[Written problem]
Give back exactly the lines from the one with "Model this scene" through the one with "rng = random.Random(7)", inclusive, without the images.

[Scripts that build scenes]
┌──

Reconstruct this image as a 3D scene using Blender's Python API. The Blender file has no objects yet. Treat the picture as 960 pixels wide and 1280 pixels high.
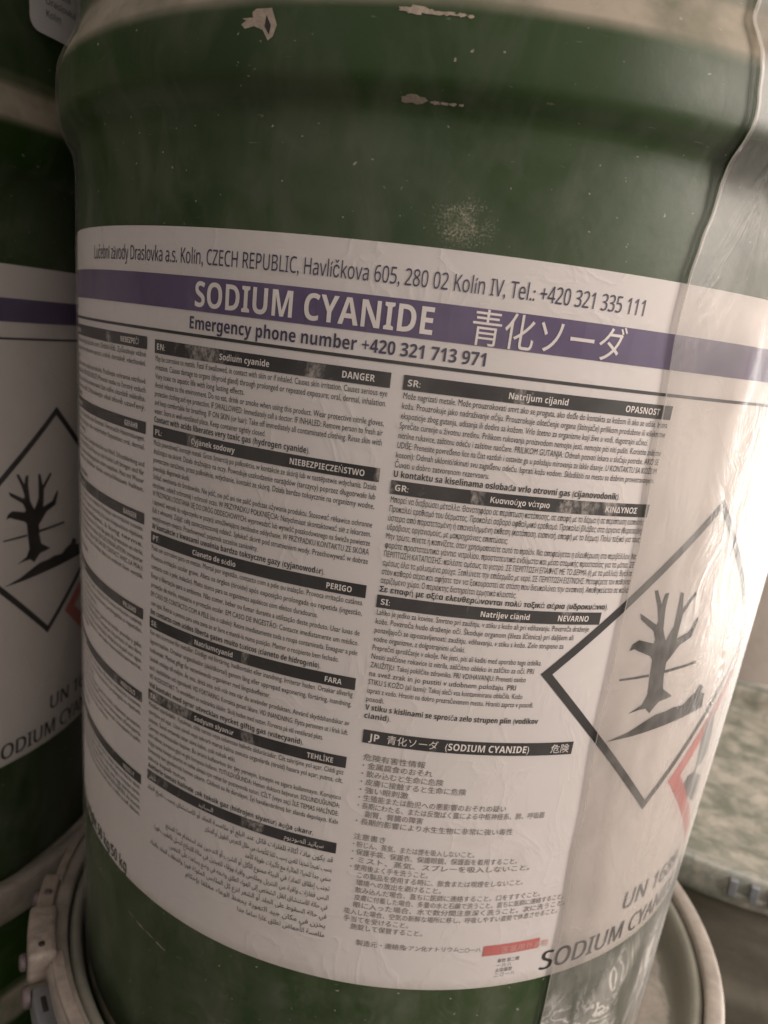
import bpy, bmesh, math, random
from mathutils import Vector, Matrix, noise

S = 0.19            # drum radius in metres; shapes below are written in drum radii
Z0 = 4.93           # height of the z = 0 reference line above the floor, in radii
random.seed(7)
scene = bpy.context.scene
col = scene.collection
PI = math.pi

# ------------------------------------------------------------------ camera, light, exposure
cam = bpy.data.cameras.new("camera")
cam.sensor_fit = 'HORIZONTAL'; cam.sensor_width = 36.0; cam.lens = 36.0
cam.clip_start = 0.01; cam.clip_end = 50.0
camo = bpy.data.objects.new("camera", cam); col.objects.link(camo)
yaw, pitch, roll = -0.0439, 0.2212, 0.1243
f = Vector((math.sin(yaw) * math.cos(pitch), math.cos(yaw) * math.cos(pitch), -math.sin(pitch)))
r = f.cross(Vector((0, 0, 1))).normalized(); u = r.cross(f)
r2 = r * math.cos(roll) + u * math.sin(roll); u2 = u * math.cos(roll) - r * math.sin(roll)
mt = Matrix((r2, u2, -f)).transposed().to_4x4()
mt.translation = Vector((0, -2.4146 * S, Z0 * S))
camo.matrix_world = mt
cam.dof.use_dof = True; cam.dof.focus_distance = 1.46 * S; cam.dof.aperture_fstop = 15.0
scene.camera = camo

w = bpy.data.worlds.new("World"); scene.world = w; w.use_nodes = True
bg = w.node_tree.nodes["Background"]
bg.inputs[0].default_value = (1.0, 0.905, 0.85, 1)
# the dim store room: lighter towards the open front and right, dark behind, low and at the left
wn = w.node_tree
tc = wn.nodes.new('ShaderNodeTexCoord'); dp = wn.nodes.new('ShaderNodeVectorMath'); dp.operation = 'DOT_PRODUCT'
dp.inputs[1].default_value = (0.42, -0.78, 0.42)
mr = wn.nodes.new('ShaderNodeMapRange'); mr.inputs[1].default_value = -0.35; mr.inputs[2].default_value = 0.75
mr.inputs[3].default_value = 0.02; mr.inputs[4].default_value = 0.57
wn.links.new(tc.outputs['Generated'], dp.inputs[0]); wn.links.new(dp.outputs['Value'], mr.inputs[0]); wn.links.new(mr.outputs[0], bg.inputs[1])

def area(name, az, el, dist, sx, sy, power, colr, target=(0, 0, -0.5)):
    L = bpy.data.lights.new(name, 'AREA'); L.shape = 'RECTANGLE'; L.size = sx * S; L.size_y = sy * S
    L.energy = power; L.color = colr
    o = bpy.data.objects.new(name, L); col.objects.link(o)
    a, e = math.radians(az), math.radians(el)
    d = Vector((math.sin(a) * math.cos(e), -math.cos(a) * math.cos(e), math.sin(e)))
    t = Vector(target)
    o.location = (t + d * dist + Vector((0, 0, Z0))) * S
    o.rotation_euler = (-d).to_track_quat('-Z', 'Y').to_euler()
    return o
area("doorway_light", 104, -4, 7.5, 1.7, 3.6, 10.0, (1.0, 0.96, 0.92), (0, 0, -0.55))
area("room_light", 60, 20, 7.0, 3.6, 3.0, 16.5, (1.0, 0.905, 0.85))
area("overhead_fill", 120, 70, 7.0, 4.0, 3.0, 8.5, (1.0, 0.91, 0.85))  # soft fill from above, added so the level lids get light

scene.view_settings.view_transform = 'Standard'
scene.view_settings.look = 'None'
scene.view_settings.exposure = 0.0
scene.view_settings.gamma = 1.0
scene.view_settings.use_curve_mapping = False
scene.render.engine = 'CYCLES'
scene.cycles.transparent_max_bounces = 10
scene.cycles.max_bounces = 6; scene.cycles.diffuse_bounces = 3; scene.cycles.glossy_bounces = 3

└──
┌──

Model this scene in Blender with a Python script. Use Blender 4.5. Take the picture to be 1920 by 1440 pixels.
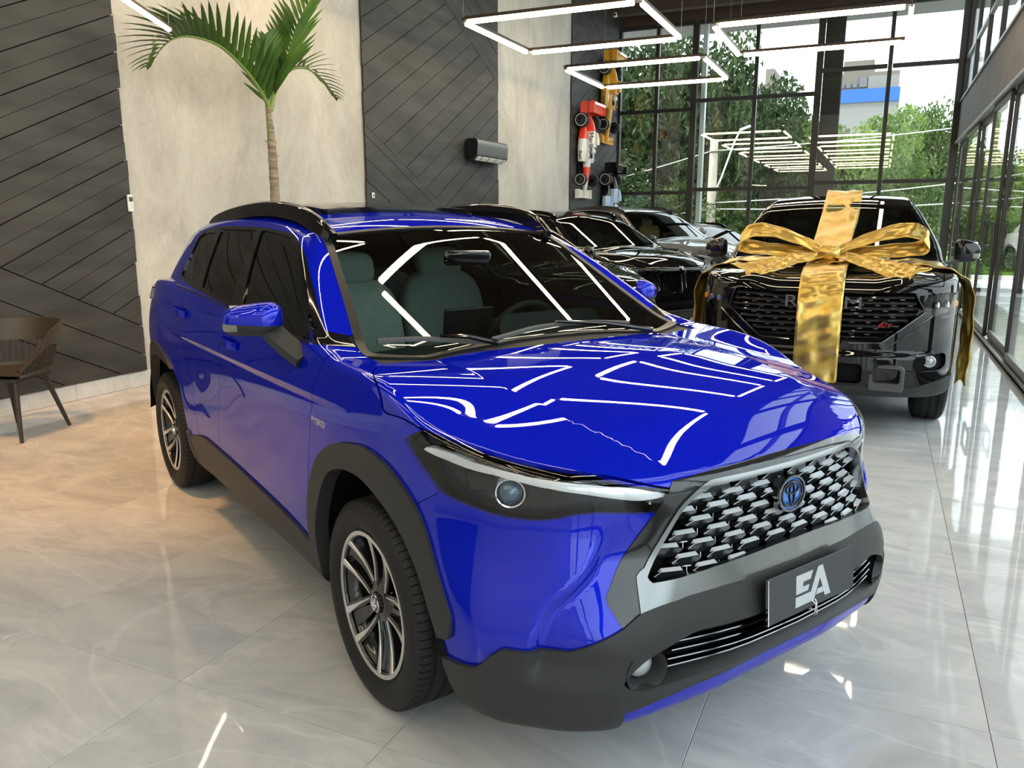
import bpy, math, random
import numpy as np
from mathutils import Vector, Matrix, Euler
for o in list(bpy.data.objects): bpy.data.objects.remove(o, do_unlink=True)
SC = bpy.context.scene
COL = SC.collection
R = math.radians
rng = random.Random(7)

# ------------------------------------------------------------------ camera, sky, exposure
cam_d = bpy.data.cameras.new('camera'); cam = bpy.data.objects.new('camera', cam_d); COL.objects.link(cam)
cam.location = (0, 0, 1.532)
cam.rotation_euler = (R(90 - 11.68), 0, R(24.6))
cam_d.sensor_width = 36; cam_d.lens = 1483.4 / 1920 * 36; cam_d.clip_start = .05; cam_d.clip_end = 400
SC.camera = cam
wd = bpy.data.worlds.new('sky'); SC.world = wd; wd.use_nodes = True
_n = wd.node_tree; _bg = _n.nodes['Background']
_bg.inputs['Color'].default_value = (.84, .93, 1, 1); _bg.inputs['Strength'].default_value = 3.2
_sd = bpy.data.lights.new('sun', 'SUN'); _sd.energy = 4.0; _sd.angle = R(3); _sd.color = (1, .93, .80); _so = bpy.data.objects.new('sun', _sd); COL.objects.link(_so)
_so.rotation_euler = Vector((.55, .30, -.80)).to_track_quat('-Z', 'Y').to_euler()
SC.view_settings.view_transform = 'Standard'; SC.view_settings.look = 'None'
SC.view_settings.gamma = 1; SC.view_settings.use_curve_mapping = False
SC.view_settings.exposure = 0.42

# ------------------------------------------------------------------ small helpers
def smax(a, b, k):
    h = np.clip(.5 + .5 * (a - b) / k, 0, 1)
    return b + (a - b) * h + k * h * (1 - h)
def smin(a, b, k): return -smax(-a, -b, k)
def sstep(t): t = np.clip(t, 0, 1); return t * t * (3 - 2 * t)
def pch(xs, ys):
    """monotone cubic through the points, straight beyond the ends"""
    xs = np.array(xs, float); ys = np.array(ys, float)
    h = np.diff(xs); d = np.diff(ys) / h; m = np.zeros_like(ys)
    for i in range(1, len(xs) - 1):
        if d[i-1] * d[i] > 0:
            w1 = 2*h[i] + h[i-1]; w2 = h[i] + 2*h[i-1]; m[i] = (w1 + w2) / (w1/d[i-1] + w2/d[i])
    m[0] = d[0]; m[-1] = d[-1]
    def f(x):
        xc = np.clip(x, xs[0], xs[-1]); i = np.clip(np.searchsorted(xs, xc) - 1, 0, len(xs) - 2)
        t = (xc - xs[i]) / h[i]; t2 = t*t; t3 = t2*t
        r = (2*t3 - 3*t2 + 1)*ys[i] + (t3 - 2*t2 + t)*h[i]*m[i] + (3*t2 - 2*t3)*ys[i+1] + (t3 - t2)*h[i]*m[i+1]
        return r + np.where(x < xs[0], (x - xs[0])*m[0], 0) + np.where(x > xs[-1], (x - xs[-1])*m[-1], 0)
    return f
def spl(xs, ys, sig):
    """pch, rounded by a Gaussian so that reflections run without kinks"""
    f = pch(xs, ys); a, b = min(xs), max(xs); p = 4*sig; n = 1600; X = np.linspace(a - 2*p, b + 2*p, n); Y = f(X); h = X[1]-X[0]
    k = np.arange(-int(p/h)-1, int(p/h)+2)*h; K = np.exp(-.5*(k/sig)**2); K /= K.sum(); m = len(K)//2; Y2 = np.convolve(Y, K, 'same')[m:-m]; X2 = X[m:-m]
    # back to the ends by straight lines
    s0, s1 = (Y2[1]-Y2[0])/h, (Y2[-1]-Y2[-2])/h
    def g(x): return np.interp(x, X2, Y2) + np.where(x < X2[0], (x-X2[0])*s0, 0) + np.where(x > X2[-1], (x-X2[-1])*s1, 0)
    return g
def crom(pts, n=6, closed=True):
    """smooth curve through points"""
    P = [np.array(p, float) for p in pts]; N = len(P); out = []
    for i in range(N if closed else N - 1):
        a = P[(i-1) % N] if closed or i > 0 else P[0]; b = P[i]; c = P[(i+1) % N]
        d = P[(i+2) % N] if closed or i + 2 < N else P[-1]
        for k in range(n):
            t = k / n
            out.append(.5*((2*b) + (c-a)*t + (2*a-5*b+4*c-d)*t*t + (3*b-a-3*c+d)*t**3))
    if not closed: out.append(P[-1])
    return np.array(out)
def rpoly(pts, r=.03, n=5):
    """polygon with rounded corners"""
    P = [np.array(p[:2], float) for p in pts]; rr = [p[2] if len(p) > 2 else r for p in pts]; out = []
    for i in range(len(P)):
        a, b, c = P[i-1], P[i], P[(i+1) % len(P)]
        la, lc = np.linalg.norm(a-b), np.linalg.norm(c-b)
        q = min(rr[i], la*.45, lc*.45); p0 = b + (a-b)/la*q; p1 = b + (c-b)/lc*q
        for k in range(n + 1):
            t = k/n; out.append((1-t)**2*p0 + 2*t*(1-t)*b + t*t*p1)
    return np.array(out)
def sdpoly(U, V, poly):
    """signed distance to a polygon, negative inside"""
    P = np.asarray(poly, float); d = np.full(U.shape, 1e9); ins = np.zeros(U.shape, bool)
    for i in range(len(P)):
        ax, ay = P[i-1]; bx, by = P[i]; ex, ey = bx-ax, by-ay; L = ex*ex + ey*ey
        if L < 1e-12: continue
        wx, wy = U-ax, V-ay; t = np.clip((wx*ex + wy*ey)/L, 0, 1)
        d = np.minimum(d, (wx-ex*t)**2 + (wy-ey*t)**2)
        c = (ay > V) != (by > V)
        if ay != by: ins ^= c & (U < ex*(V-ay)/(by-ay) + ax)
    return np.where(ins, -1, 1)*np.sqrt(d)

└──

[Output]
Model this scene in Blender with a Python script. Use Blender 4.5. Take the picture to be 1920 by 1440 pixels.
import bpy, math, random
import numpy as np
from mathutils import Vector, Matrix, Euler
for o in list(bpy.data.objects): bpy.data.objects.remove(o, do_unlink=True)
SC = bpy.context.scene
COL = SC.collection
R = math.radians
rng = random.Random(7)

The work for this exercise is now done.